The competitive structure of Australia's telecommunications industry is "less than ideal", according to Mike Quigley, CEO of the NBNCo, who today said the National Broadband Network will help level the playing field.

"The telco industry has been dogged by long running disputes through the regulator, in the courts and in the media over issues of equivalent access.

"Despite years of attempts by the ACCC to resolve access disputes over equivalence continue," said Quigley, who was speaking at the Realising Our Broadband Future forum in Sydney this morning.

Quigley said that fixing the competitive structure is as important as building the actual fibre network.

"Given the government's conviction that ubiquitous high speed broadband is critical to Australia's economic future it is no surprise that action has been taken to correct the  failures of the current structure.

"Every bit as important as building out a fibre network is the need to get the industry structure right. We've seen that in some metro areas of Australia, the DSL market can be highly competitive and deliver real benefits to consumers. NBN will enable an improved version of this model to operate nationally," Quigley told the audience, which included both Prime Minister Kevin Rudd and Broadband Minister, Senator Stephen Conroy.
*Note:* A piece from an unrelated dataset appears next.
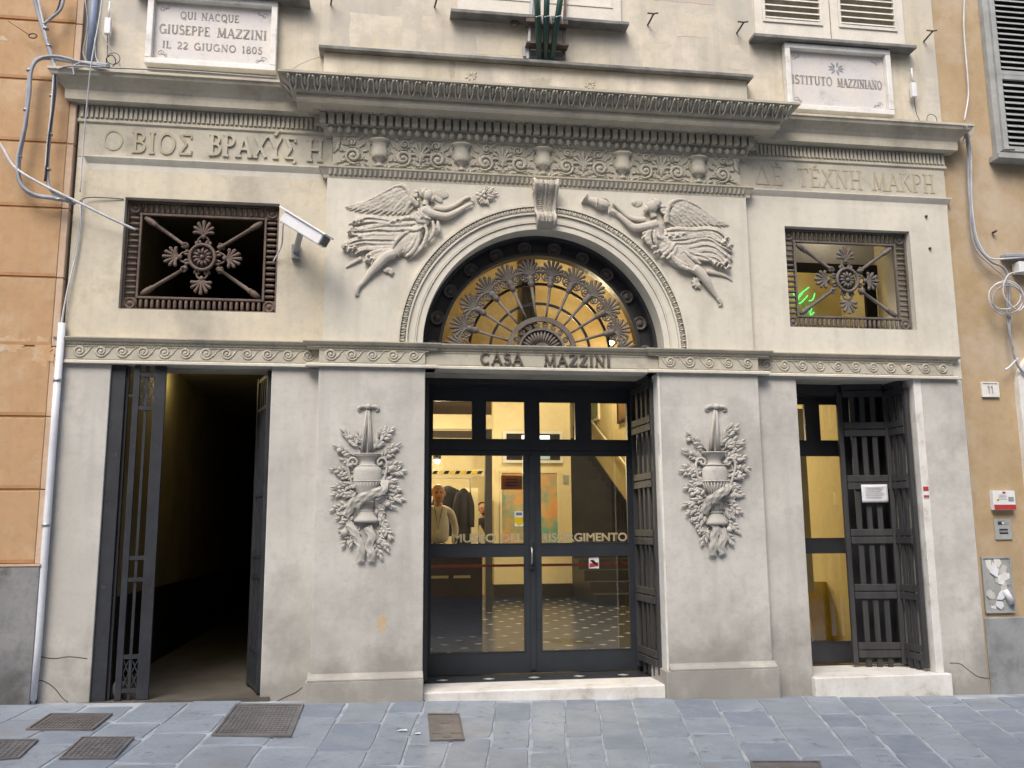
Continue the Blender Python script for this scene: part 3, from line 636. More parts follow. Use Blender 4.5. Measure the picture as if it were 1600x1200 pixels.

Prior to Quigley taking the Stage, the Prime Minister told the delegation of 'IT geeks' that Australia's broadband infrastructure was "not up to scratch".

"The reality is that Australia's current broadband infrastructure is not up to scratch. Slow broadband is holding our nation back. We have got to change that.  Average broadband speeds in Australia are 40 times slower than the world leader Japan.

"Out of 30 leading countries, we are behind all but three. We are behind Turkey and the Slovak republic.  We are also in the bottom half of the OECD countries for broadband takeup, coming 16 out of 30 in the OECD in a 2008 survey.

"Australians want high speed broadband," added the Prime Minister.